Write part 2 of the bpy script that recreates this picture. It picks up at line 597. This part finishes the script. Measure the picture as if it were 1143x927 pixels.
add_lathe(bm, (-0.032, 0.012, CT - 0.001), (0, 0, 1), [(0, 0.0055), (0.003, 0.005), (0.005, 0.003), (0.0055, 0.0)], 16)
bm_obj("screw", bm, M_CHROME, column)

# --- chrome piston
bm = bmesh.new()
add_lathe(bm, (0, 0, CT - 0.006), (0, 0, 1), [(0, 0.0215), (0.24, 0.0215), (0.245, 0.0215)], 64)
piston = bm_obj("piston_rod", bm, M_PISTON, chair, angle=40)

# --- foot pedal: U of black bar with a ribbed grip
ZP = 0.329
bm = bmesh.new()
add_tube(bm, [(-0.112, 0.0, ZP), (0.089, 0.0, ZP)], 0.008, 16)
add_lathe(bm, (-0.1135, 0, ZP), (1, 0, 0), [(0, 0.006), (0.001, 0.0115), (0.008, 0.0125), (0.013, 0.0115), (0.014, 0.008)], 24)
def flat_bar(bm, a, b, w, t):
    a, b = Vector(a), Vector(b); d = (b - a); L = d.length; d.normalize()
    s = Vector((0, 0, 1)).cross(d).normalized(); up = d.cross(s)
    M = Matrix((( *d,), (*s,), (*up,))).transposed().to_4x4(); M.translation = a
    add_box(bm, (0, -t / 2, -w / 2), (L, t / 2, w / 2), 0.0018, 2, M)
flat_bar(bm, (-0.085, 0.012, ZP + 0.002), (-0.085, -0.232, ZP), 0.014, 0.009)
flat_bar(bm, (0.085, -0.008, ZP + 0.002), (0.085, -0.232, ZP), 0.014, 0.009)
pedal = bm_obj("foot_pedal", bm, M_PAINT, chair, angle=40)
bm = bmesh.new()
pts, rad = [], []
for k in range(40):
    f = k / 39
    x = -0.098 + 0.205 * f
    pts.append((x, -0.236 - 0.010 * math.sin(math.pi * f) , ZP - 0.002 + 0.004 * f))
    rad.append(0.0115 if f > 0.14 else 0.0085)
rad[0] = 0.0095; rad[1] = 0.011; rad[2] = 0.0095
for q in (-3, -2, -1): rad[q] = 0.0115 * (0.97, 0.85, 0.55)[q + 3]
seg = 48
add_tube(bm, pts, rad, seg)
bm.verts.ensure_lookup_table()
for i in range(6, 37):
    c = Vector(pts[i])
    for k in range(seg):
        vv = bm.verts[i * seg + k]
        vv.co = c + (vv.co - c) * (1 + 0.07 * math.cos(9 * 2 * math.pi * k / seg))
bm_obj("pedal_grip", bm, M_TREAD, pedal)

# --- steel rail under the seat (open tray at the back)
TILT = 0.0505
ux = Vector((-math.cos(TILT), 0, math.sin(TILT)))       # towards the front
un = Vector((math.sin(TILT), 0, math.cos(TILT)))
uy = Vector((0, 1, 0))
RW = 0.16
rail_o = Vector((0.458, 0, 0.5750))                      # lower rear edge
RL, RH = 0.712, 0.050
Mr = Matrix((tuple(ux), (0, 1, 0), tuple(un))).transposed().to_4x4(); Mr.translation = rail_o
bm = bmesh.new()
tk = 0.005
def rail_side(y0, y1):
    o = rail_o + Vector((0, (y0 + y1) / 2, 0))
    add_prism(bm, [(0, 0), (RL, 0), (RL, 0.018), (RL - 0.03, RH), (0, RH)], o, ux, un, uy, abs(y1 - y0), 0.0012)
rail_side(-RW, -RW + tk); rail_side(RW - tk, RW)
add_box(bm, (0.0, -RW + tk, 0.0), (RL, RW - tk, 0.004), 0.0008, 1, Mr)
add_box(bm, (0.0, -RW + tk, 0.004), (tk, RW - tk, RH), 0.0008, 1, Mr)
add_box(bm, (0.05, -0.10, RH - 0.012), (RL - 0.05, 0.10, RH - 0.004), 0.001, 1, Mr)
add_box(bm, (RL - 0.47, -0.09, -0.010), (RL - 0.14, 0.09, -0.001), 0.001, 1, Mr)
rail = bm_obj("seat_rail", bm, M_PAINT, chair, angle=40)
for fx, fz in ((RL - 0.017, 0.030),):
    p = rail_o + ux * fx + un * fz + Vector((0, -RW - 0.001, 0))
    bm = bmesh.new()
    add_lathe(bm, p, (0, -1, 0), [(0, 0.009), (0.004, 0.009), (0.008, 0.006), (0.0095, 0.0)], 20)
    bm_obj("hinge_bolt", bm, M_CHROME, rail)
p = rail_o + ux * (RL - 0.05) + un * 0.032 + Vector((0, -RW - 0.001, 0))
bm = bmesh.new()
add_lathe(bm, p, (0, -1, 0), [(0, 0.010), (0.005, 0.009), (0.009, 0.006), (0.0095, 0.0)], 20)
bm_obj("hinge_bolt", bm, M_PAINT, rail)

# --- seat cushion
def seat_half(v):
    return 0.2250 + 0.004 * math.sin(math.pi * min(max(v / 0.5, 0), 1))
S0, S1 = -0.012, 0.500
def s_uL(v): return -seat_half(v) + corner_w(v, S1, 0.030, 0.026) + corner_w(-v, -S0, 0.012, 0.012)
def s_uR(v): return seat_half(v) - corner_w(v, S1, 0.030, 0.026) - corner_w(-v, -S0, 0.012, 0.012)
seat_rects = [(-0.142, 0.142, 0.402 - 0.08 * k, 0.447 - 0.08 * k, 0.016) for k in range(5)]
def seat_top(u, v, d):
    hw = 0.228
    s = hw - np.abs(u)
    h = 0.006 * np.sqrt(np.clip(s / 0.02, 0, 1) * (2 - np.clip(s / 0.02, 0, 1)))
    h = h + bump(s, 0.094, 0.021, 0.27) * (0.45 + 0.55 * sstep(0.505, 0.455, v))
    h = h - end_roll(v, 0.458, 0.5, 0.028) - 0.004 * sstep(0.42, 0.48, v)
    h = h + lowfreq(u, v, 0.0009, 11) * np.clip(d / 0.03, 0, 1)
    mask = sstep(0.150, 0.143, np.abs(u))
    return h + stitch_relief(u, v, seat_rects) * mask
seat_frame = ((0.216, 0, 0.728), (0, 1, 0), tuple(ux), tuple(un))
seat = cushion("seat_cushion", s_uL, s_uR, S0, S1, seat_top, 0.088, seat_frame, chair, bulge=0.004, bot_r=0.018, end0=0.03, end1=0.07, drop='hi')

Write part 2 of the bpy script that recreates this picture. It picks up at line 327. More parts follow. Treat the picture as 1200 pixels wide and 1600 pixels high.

**Directions**
The answer should consist of the lines from the first line of the entries through the line with "M_PISTON, chair, angle=40)", copied exactly.

**Right answer**
Write part 2 of the bpy script that recreates this picture. It picks up at line 597. This part finishes the script. Measure the picture as if it were 1143x927 pixels.
add_lathe(bm, (-0.032, 0.012, CT - 0.001), (0, 0, 1), [(0, 0.0055), (0.003, 0.005), (0.005, 0.003), (0.0055, 0.0)], 16)
bm_obj("screw", bm, M_CHROME, column)

# --- chrome piston
bm = bmesh.new()
add_lathe(bm, (0, 0, CT - 0.006), (0, 0, 1), [(0, 0.0215), (0.24, 0.0215), (0.245, 0.0215)], 64)
piston = bm_obj("piston_rod", bm, M_PISTON, chair, angle=40)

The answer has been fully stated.